======== GIVEN INFORMATION ========

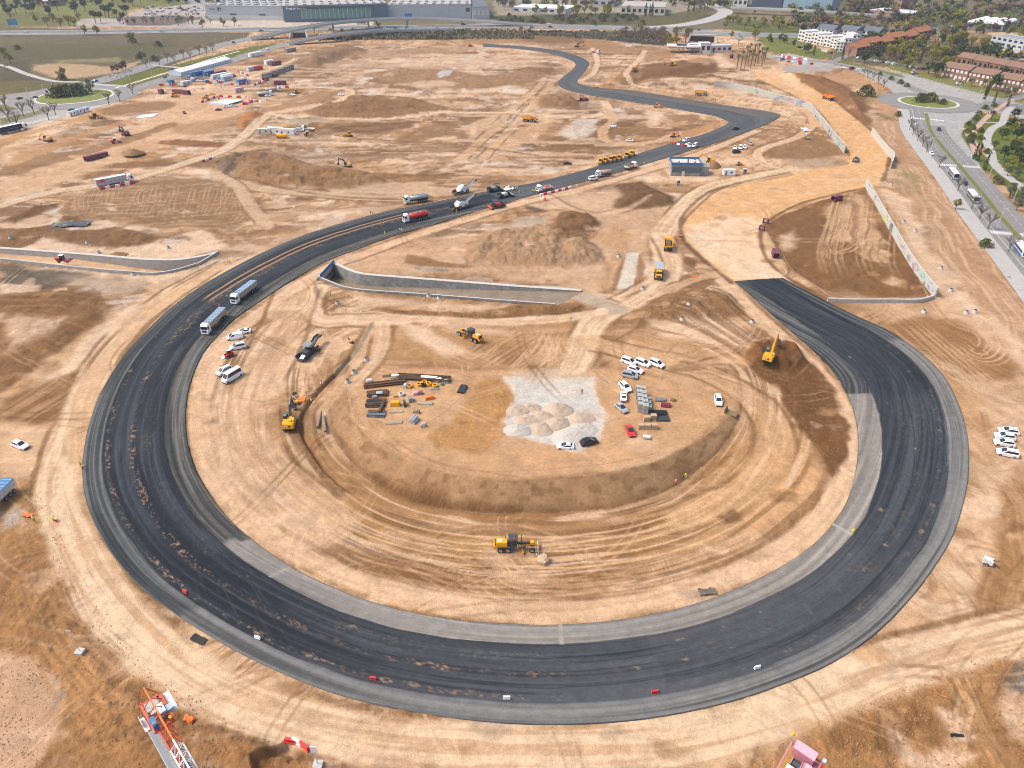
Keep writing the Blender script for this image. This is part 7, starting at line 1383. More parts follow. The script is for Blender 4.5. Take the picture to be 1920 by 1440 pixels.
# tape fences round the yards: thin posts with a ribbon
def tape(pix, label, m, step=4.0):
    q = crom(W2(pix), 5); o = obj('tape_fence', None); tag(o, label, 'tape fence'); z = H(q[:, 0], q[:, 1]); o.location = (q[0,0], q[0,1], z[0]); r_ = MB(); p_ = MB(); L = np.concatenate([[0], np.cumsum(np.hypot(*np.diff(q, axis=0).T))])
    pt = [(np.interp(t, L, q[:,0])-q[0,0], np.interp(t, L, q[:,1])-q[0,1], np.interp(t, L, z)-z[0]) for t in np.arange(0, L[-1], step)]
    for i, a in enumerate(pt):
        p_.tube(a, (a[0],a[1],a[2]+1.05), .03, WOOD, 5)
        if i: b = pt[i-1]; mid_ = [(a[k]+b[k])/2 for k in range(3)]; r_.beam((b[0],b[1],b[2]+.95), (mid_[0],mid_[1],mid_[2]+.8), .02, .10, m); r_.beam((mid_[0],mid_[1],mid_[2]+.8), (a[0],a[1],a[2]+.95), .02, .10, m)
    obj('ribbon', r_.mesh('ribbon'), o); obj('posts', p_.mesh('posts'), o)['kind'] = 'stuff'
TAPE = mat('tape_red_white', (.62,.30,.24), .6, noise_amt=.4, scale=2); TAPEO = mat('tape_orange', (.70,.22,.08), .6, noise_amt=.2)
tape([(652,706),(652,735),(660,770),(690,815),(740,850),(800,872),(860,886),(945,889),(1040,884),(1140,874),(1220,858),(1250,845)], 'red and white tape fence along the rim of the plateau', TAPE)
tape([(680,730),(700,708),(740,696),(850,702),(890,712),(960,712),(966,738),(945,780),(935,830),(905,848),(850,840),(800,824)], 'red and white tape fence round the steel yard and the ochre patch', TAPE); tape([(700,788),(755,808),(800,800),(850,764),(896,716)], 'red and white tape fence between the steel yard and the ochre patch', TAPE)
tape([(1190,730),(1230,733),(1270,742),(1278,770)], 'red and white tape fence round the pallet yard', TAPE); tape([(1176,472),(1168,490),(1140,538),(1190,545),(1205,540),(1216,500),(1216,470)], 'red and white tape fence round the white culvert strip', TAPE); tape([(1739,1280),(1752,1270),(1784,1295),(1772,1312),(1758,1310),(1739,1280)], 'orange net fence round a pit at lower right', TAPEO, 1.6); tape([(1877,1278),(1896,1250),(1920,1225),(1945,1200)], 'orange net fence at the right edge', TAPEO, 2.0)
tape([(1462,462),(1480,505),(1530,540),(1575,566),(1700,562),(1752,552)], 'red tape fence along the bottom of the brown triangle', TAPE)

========

All of the material above should be reproduced exactly, except the pictures.

▸ **FULL OUTPUT**
Keep writing the Blender script for this image. This is part 7, starting at line 1383. More parts follow. The script is for Blender 4.5. Take the picture to be 1920 by 1440 pixels.
# tape fences round the yards: thin posts with a ribbon
def tape(pix, label, m, step=4.0):
    q = crom(W2(pix), 5); o = obj('tape_fence', None); tag(o, label, 'tape fence'); z = H(q[:, 0], q[:, 1]); o.location = (q[0,0], q[0,1], z[0]); r_ = MB(); p_ = MB(); L = np.concatenate([[0], np.cumsum(np.hypot(*np.diff(q, axis=0).T))])
    pt = [(np.interp(t, L, q[:,0])-q[0,0], np.interp(t, L, q[:,1])-q[0,1], np.interp(t, L, z)-z[0]) for t in np.arange(0, L[-1], step)]
    for i, a in enumerate(pt):
        p_.tube(a, (a[0],a[1],a[2]+1.05), .03, WOOD, 5)
        if i: b = pt[i-1]; mid_ = [(a[k]+b[k])/2 for k in range(3)]; r_.beam((b[0],b[1],b[2]+.95), (mid_[0],mid_[1],mid_[2]+.8), .02, .10, m); r_.beam((mid_[0],mid_[1],mid_[2]+.8), (a[0],a[1],a[2]+.95), .02, .10, m)
    obj('ribbon', r_.mesh('ribbon'), o); obj('posts', p_.mesh('posts'), o)['kind'] = 'stuff'
TAPE = mat('tape_red_white', (.62,.30,.24), .6, noise_amt=.4, scale=2); TAPEO = mat('tape_orange', (.70,.22,.08), .6, noise_amt=.2)
tape([(652,706),(652,735),(660,770),(690,815),(740,850),(800,872),(860,886),(945,889),(1040,884),(1140,874),(1220,858),(1250,845)], 'red and white tape fence along the rim of the plateau', TAPE)
tape([(680,730),(700,708),(740,696),(850,702),(890,712),(960,712),(966,738),(945,780),(935,830),(905,848),(850,840),(800,824)], 'red and white tape fence round the steel yard and the ochre patch', TAPE); tape([(700,788),(755,808),(800,800),(850,764),(896,716)], 'red and white tape fence between the steel yard and the ochre patch', TAPE)
tape([(1190,730),(1230,733),(1270,742),(1278,770)], 'red and white tape fence round the pallet yard', TAPE); tape([(1176,472),(1168,490),(1140,538),(1190,545),(1205,540),(1216,500),(1216,470)], 'red and white tape fence round the white culvert strip', TAPE); tape([(1739,1280),(1752,1270),(1784,1295),(1772,1312),(1758,1310),(1739,1280)], 'orange net fence round a pit at lower right', TAPEO, 1.6); tape([(1877,1278),(1896,1250),(1920,1225),(1945,1200)], 'orange net fence at the right edge', TAPEO, 2.0)
tape([(1462,462),(1480,505),(1530,540),(1575,566),(1700,562),(1752,552)], 'red tape fence along the bottom of the brown triangle', TAPE)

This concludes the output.